China, 1934: A naive orphan and shy gunsmith, Ping, has fallen in love with Yong, who is a sophisticated veteran, a skilled marksman, and a true believer in Marxist ideology. Winning her affections will take an ideological battle—something he does not understand. To make matters worse, Yong has shown interest in Ping’s best friend, Luo. On the eve of a great Communist defeat, Ping sabotages Luo’s rifle, causing the bullet to backfire into his friend’s head. The army begins its year-long retreat, known as the Long March, and Yong turns to Ping for comfort and companionship. Ping deeply regrets killing his friend, and as his relationship with Yong blossoms, he is saddened that it will always be colored by guilt.
Yong soon becomes pregnant. She hates the way the baby inside is changing her, both physically and emotionally. The Red Army can’t retreat with a crying infant, so they need to find someone close to take the baby in. Ping and Yong leave their son with a woman, promising to return once the war is won. When World War II breaks out and Japanese soldiers arrive, their 12-year-old son decides to enlist in the Japanese army to find his parents, though he quickly begins to fear for his life . . .

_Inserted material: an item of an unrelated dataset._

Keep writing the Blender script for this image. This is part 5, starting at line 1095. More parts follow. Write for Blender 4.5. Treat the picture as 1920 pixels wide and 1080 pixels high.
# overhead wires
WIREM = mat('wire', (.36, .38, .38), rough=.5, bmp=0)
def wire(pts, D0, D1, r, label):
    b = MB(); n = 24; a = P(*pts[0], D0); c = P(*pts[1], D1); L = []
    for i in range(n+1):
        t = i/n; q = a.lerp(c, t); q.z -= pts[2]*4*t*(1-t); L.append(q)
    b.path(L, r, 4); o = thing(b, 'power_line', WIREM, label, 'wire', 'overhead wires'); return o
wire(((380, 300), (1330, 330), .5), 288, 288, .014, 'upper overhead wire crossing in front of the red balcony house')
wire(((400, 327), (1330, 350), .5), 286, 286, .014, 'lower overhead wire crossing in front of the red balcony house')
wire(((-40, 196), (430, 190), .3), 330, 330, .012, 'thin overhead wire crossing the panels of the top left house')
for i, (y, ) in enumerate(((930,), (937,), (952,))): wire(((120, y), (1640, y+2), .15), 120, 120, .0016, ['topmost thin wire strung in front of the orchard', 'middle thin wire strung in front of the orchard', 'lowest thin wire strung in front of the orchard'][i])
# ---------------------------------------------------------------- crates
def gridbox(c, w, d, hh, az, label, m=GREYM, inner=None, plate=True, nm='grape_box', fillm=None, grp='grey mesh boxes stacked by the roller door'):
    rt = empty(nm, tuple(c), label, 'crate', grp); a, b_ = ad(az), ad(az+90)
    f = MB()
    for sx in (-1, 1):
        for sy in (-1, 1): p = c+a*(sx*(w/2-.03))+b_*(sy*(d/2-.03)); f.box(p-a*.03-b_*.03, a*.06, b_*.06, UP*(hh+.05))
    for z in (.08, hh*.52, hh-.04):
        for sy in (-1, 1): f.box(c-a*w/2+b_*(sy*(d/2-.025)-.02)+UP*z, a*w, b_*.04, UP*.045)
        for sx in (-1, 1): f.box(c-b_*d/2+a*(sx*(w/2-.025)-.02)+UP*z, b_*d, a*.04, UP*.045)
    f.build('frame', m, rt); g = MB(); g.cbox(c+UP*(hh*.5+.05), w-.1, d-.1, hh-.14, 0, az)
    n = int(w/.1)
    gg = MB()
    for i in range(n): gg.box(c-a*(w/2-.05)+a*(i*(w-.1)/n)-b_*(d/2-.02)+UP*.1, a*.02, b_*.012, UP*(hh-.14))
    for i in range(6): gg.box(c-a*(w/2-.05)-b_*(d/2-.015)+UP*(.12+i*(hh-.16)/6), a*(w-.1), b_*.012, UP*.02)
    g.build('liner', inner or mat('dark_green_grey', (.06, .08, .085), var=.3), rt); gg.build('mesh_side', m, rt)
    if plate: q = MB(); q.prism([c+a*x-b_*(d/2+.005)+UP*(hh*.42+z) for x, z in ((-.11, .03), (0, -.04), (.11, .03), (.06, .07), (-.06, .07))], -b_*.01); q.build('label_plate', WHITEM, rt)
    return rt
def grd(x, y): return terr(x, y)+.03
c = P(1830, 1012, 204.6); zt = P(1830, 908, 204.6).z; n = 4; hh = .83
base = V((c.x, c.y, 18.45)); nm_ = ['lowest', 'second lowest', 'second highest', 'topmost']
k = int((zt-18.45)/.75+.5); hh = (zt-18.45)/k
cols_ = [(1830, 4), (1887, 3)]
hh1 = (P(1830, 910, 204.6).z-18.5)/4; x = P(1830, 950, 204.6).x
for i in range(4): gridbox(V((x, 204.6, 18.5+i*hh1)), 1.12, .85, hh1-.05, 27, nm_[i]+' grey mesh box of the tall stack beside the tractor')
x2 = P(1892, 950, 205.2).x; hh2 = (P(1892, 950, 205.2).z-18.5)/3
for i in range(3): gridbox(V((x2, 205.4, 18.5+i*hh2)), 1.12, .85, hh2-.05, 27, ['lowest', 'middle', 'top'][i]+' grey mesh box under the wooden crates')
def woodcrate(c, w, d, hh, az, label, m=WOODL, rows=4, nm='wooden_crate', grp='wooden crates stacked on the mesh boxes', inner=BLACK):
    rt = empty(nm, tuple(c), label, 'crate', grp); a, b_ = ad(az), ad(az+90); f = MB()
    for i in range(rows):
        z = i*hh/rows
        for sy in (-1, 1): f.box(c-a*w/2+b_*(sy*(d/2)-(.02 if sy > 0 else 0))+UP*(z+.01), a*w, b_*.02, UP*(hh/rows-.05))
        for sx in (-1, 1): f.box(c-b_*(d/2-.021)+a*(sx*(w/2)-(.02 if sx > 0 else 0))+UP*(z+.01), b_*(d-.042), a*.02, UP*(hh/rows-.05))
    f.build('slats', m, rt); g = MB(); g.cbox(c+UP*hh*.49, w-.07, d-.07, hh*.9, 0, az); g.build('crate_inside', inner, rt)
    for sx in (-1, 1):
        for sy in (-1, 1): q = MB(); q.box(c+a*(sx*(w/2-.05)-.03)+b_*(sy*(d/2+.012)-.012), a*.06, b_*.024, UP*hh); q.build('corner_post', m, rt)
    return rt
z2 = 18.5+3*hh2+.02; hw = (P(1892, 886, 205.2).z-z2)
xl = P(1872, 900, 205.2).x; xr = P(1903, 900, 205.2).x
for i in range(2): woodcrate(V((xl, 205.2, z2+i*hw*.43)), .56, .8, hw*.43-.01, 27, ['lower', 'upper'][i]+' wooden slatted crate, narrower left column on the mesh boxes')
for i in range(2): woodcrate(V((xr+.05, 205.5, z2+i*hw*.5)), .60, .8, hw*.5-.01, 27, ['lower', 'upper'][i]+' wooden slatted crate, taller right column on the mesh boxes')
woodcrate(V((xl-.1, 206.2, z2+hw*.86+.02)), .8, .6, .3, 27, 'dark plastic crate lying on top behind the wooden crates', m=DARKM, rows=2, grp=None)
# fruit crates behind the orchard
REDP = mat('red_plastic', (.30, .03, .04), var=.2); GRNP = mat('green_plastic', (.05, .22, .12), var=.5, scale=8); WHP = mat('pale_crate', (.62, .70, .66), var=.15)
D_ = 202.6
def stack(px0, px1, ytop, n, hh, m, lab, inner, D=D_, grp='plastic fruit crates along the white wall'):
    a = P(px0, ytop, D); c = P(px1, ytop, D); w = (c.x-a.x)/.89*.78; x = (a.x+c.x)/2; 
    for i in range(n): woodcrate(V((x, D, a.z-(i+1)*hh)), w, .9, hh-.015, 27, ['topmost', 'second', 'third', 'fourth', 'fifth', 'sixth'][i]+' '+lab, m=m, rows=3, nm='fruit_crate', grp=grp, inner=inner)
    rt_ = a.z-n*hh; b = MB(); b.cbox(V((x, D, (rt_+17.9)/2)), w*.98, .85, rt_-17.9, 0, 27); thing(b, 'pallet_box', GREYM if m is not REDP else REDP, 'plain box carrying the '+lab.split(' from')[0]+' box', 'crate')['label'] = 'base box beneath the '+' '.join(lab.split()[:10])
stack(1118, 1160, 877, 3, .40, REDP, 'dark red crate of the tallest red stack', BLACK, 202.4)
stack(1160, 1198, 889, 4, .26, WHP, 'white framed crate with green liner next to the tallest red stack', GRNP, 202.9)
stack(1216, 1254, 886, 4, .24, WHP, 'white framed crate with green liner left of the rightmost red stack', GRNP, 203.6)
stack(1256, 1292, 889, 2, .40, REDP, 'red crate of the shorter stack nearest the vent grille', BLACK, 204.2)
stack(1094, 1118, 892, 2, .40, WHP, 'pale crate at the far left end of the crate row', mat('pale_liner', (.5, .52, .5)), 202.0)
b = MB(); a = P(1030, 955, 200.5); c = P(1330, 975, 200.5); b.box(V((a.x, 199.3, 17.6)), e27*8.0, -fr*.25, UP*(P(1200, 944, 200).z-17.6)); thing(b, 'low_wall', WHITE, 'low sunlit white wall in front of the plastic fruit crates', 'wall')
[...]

Deeply moving and brilliantly written, Michael X. Wang’s Lost in the Long March is an exploration of how the history of a country is always its people, though their stories are often the first to be lost.
PUBLISHERS WEEKLY
Wang's thoughtful and richly detailed debut novel (after the PEN/Robert W. Bingham Award–winning collection Further News of Defeat) follows several characters swept up in Mao Zedong's Communist uprising in the 1930s. The shy Ping and clownish Haiwu both fall for the same woman in their platoon, Yong, a dedicated Marxist and crack sharpshooter. Yong eventually marries Ping and becomes pregnant. Meanwhile, Haiwu gets together with the pregnant Cho, who fled from a landowner's harem and renounces her "exploiter" to the Communists. During the retreat of the Long March in 1934, Ping and Yong must leave their baby son, Little Turnip, to be raised by strangers in the mountains. Meanwhile, the ever good-natured Haiwu takes it all in stride, even when Mao kicks his prosthetic leg in jest. Later, during the Second Sino-Japanese War, when Little Turnip is eight, he leaves to tag along with the Japanese soldiers, hoping they will join up with his parents' army and bring him closer to them. While some knowledge of 20th-century Chinese history will be helpful, Wang does a great job showing how the bit players in this large-scale historical drama come to grips with the turbulent period and struggle to survive. Thanks to the colorful characters, Wang's saga is consistently engaging.